Once in the “Idomeneo” rehearsal period, Ponnelle and all the singers went on a “strike” of two days, because we had not had enough stage rehearsals, which was not acceptable. We all went to Ponnelle’s rented house in Sausalito and had a great time at the pool. Finally Adler gave us some more time on stage and the rehearsals continued.

[Below: Swiss tenor Eric Tappy as Idomeneo in the 1977 San Francisco Opera mounting of Jean-Pierre Ponnelle’s production of Mozart’s “Idomeneo”; edited image, based on a Ron Scherl photograph, courtesy of the San Francisco Opera Archives.]

“Idomeneo” needs a fantastic chorus and the San Francisco chorus was outstanding. It is a chorus of fantastic voices and great actors. All of them had also other jobs, so that singing on stage was only one part of what they did to make their living. They showed that they were better than the all-year round, fully employed choruses that work at some major companies. I got to know all the San Francisco Opera choristers so well and we became friends, which helped me so much for all the following years.
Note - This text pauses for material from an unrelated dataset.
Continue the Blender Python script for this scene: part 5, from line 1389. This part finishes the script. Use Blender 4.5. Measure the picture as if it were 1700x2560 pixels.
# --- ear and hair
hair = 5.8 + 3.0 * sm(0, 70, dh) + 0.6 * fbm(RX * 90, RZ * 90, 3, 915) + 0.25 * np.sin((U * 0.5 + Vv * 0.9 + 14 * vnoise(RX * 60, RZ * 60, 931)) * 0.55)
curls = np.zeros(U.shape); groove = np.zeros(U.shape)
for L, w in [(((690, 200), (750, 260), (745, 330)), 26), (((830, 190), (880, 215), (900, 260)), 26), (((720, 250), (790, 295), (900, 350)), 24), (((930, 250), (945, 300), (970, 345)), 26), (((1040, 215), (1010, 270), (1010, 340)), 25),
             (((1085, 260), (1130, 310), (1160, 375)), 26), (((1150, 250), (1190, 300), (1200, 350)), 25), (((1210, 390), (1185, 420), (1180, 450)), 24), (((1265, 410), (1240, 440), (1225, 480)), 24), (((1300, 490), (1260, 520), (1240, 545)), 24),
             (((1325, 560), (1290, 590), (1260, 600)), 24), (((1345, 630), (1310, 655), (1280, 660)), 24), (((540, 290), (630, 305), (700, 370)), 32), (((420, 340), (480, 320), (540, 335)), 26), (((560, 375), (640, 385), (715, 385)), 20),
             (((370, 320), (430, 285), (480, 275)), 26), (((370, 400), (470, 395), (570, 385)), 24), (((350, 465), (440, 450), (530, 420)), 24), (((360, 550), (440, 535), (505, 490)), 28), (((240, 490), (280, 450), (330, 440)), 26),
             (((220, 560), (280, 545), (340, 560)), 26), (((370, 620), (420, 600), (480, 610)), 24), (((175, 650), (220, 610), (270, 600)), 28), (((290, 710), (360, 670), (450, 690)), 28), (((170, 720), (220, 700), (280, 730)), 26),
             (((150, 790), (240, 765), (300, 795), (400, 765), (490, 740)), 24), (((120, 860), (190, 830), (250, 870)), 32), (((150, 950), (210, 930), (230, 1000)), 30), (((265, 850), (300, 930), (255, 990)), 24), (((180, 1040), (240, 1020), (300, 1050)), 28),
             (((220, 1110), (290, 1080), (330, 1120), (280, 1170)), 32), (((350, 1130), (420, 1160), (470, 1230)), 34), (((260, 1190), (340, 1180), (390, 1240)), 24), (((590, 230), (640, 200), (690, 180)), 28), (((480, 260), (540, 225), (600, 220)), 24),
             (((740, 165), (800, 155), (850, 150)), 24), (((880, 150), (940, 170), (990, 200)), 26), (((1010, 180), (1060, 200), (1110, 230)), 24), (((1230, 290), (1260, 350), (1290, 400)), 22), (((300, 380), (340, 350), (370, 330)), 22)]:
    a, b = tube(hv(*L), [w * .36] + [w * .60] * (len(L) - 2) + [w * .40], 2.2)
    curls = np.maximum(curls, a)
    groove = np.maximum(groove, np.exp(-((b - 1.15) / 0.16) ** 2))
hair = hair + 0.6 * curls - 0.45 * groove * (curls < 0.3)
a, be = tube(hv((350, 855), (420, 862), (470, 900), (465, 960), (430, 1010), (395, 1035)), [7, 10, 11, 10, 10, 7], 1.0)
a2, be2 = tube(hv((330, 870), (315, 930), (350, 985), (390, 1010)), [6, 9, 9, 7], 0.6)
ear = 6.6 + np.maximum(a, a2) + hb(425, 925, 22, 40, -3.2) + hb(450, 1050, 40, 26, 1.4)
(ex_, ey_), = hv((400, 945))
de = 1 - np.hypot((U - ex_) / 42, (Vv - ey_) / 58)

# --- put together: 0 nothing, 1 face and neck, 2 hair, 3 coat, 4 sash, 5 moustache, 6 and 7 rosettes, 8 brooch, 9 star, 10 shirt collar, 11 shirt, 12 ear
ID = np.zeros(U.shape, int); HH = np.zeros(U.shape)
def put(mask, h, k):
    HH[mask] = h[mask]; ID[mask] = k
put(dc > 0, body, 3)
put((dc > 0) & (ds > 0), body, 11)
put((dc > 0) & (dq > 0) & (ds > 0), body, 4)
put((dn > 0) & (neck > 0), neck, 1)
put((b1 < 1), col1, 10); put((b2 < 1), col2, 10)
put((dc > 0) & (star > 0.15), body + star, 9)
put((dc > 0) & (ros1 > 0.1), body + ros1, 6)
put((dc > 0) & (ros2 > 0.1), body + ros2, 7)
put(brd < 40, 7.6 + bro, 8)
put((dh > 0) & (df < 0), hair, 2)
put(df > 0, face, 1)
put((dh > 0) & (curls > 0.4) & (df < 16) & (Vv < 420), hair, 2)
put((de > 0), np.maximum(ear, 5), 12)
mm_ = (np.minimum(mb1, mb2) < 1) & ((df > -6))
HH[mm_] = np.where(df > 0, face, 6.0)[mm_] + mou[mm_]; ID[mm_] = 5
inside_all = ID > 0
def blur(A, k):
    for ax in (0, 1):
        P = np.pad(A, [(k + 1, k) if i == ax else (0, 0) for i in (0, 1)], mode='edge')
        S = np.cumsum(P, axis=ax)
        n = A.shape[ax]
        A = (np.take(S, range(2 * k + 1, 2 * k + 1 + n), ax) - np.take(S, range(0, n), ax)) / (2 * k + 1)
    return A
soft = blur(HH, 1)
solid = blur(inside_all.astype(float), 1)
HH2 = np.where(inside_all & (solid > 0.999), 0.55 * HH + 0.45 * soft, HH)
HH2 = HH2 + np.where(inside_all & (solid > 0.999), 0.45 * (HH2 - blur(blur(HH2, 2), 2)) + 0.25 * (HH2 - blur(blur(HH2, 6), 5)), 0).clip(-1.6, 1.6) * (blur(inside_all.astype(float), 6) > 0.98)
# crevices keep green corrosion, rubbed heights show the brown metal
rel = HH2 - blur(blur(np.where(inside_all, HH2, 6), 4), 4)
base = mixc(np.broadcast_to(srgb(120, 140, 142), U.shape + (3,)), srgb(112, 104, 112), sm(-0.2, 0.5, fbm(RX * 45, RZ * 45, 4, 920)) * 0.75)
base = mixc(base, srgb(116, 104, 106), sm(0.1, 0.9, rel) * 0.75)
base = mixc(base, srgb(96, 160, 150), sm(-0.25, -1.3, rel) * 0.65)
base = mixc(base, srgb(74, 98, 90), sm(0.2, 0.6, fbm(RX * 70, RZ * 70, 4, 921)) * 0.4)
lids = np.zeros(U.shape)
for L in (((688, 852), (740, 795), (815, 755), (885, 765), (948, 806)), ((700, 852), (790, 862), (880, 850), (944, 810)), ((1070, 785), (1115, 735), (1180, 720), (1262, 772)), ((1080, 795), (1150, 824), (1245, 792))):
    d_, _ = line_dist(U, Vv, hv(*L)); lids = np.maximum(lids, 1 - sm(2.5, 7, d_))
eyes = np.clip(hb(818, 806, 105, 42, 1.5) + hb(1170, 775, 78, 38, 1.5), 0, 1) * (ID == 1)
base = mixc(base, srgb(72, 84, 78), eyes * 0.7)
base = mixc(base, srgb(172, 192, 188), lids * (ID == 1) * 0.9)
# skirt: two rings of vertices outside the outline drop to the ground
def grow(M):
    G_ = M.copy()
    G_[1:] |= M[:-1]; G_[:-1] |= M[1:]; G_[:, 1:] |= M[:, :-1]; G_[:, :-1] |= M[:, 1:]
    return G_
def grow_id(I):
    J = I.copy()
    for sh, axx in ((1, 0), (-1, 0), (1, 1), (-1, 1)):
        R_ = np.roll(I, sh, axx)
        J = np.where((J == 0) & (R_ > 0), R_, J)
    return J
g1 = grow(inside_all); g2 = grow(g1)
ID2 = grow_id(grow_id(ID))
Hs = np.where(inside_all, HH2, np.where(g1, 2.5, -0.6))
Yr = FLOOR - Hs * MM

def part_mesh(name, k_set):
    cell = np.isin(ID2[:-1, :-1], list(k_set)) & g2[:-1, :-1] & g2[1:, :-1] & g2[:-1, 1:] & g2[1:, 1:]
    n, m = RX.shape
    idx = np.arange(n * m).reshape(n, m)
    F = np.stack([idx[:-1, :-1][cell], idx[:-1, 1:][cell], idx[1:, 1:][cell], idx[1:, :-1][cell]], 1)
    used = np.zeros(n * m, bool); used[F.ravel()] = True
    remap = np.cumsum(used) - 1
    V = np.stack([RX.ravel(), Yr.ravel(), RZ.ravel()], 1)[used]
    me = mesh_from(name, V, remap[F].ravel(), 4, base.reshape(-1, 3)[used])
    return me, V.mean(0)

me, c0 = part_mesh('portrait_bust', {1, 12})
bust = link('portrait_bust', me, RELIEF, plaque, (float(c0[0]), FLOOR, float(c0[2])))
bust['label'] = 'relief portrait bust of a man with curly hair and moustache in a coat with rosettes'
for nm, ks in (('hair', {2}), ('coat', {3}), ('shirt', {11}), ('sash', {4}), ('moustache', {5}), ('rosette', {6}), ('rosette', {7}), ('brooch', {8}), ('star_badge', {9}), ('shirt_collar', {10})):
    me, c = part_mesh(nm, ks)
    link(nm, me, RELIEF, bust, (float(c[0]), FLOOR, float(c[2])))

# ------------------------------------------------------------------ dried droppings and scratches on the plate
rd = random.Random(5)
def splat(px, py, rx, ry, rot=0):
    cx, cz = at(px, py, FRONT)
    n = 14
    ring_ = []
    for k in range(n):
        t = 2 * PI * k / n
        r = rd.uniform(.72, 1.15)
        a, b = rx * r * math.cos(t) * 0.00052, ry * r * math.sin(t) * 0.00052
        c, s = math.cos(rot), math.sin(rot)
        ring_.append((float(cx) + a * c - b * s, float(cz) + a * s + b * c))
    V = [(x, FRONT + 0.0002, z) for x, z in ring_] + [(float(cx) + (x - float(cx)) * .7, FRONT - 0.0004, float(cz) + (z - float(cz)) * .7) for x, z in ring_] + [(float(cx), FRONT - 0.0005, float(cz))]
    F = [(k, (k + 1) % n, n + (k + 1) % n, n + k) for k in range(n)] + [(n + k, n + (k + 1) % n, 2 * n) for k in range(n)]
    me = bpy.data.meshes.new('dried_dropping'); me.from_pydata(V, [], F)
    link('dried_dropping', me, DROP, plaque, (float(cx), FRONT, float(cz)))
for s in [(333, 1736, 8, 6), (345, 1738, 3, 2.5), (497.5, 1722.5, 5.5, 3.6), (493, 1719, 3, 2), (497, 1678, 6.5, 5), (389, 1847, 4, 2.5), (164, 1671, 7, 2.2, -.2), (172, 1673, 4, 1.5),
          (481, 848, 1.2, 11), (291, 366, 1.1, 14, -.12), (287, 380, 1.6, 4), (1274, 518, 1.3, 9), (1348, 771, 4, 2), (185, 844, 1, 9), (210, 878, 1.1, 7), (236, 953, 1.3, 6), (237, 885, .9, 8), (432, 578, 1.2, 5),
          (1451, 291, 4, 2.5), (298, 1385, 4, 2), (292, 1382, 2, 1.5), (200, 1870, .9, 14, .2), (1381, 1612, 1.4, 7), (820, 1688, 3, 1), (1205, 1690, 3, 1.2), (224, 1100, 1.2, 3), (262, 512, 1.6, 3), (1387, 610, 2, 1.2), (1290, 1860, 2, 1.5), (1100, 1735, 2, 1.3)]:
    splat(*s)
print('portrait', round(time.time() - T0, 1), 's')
That season, I saw performances of Cilea’s “Adriana Lecouvreur” and was so excited by Ponnelle’s outstanding production and fantastic “Turandot” cast.

The previous year I had traveled to the United States for its Bicentennial celebrations. During that trip I spent a few days in San Francisco, including time at the War Memorial Opera House, where I saw some rehearsals of director Nikolaus Lehnhoff’s production of Richard Strauss’ “Die Frau ohne Schatten”.

In December 1977, following my time in San Francisco, I worked with Lehnhoff on his “Frau” production in Düsseldorf with Hildegard Behrens , Ursula Schroeder-Feinen and Matti Kastu – an assignment that was so important for my later work on “Frau” in two seasons in San Francisco!